Pictures stay out of the copy. Repeat exactly the lines from the first entry below through the line that contains "SC = bpy.context.scene;", and nothing beyond.

-- begin EXTRACTED RECORDS --

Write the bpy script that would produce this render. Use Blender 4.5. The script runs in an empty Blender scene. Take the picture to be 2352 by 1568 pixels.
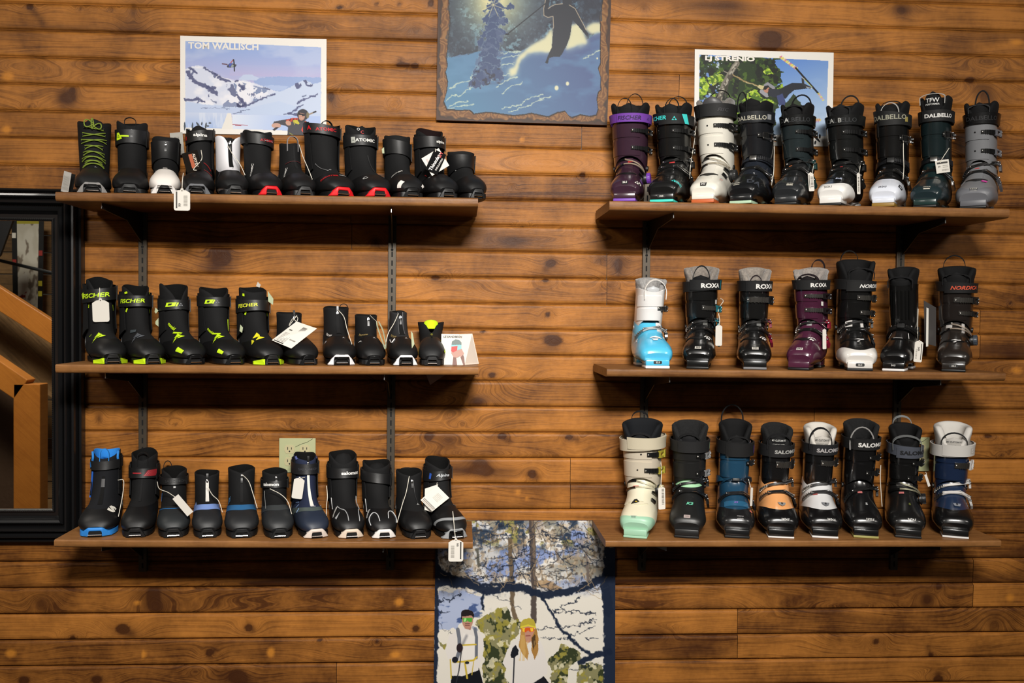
import bpy, bmesh, math, random
import numpy as np
from mathutils import Vector, Matrix
random.seed(7); RNG = np.random.RandomState(11)
SC = bpy.context.scene; COL = SC.collection; R = math.radians

# ------------------------------------------------------------------ camera
FPX = 2150.0; YAW, PITCH, ROLL = 0.05535, -0.02825, 0.01083; DIST = 3.0315
_f = Vector((math.sin(YAW)*math.cos(PITCH), math.cos(YAW)*math.cos(PITCH), math.sin(PITCH)))
_r0 = Vector((math.cos(YAW), -math.sin(YAW), 0)); _u0 = _r0.cross(_f)
CR = math.cos(ROLL)*_r0 + math.sin(ROLL)*_u0; CU = -math.sin(ROLL)*_r0 + math.cos(ROLL)*_u0; CF = _f
CAMP = Vector((0, -DIST, 0))
cd = bpy.data.cameras.new('camera'); cam = bpy.data.objects.new('camera', cd); COL.objects.link(cam)
cd.sensor_width = 36; cd.lens = FPX/2352*36; cd.clip_start = .05; cd.clip_end = 60
cam.matrix_world = Matrix(((CR.x, CU.x, -CF.x, CAMP.x), (CR.y, CU.y, -CF.y, CAMP.y), (CR.z, CU.z, -CF.z, CAMP.z), (0, 0, 0, 1)))
SC.camera = cam

# ------------------------------------------------------------------ world, lamps, exposure
w = bpy.data.worlds.new('room'); SC.world = w; w.use_nodes = True
w.node_tree.nodes['Background'].inputs[0].default_value = (1, .86, .70, 1)
w.node_tree.nodes['Background'].inputs[1].default_value = .03
SC.view_settings.view_transform = 'Standard'; SC.view_settings.look = 'None'
SC.view_settings.exposure = 0.08; SC.view_settings.gamma = 1.0; SC.view_settings.use_curve_mapping = False

def area(name, loc, target, sx, sy, power, col, spread=180):
    l = bpy.data.lights.new(name, 'AREA'); l.shape = 'RECTANGLE'; l.size = sx; l.size_y = sy; l.energy = power; l.color = col; l.spread = math.radians(spread)
    o = bpy.data.objects.new(name, l); COL.objects.link(o); o.location = loc
    o.rotation_euler = (Vector(target)-Vector(loc)).to_track_quat('-Z', 'Y').to_euler()
    return o
area('ceiling_or_fill_lamp', (.30, -3.9, 1.62), (.10, 0, -.30), 1.0, .30, 52, (1, .96, .90), 82)
area('ceiling_or_fill_lamp', (-2.3, -3.1, 1.75), (-1.1, 0, -.2), .9, .30, 10, (1, .94, .86), 110)
area('ceiling_or_fill_lamp', (2.9, -3.6, 1.75), (1.3, 0, -.2), .9, .30, 9, (1, .94, .86), 110)
area('ceiling_or_fill_lamp', (-2.2, -.55, 1.55), (-2.1, -2.0, -.5), .8, .4, 30, (1, .92, .80), 110)  # added fill lamp, brightens the railing and boards reflected in the mirror

# ------------------------------------------------------------------ helpers
def ray(px, py):
    return CR*((px-1176)/FPX) + CU*((784-py)/FPX) + CF
def at(px, py, d=0.0):
    """photo pixel -> point on the vertical plane d metres in front of the wall"""
    v = ray(px, py); k = (DIST-d)/v.y
    return CAMP + v*k

def prop(o, label=None, cat=None, group=None, kind=None):
    if label: o['label'] = label
    if cat: o['category'] = cat
    if group: o['group'] = group
    if kind: o['kind'] = kind
    return o
def empty(name, loc=(0, 0, 0), rz=0.0):
    o = bpy.data.objects.new(name, None); COL.objects.link(o); o.location = loc; o.rotation_euler = (0, 0, rz)
    o.empty_display_size = .05
    return o

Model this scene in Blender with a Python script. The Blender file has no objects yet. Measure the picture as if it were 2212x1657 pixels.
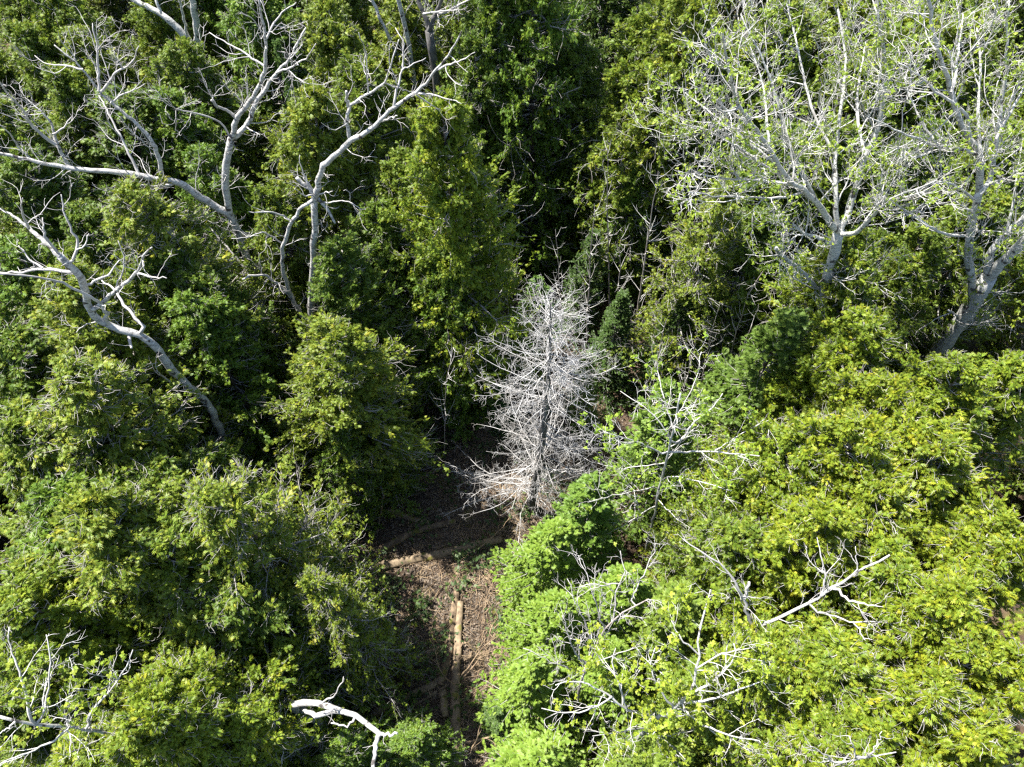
import bpy, math
import numpy as np
from mathutils import Vector

# ------------------------------------------------------------------ camera, light
SC = bpy.context.scene
COL = SC.collection
PITCH = math.radians(56.4)
CAM = np.array([0.0, 0.0, 26.0])
FOC = 1535.0                       # focal length in 2212-px-wide picture units
cd = bpy.data.cameras.new("camera"); cam = bpy.data.objects.new("camera", cd); COL.objects.link(cam)
cam.location = CAM; cam.rotation_euler = (math.pi / 2 - PITCH, 0, 0)
cd.sensor_width = 36.0; cd.lens = 36.0 * FOC / 2212.0
cd.clip_start = 0.1; cd.clip_end = 1500
SC.camera = cam

SUN_AZ = math.radians(152)         # direction the sun stands in, measured from +x towards +y
SUN_EL = math.radians(62.5)
w = bpy.data.worlds.new("World"); SC.world = w; w.use_nodes = True
nt = w.node_tree; nt.nodes.clear()
wo = nt.nodes.new("ShaderNodeOutputWorld"); bg = nt.nodes.new("ShaderNodeBackground"); sky = nt.nodes.new("ShaderNodeTexSky")
sky.sky_type = 'NISHITA'; sky.sun_disc = False
sky.sun_elevation = SUN_EL; sky.sun_rotation = math.pi / 2 - SUN_AZ
bg.inputs[1].default_value = 0.08
nt.links.new(sky.outputs[0], bg.inputs[0]); nt.links.new(bg.outputs[0], wo.inputs[0])
sl = bpy.data.lights.new("sun", 'SUN'); sun = bpy.data.objects.new("sun", sl); COL.objects.link(sun)
sl.energy = 5.0; sl.angle = math.radians(0.53); sl.color = (1.0, 0.955, 0.88)
sdir = Vector((math.cos(SUN_EL) * math.cos(SUN_AZ), math.cos(SUN_EL) * math.sin(SUN_AZ), math.sin(SUN_EL)))
sun.rotation_euler = sdir.to_track_quat('Z', 'Y').to_euler(); sun.location = sdir * 60
SC.view_settings.view_transform = 'Standard'; SC.view_settings.look = 'None'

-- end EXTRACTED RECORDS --

- [ANSWER FOR THIS EXERCISE]:
Write the bpy script that would produce this render. Use Blender 4.5. The script runs in an empty Blender scene. Take the picture to be 2352 by 1568 pixels.
import bpy, bmesh, math, random
import numpy as np
from mathutils import Vector, Matrix
random.seed(7); RNG = np.random.RandomState(11)
SC = bpy.context.scene; COL = SC.collection; R = math.radians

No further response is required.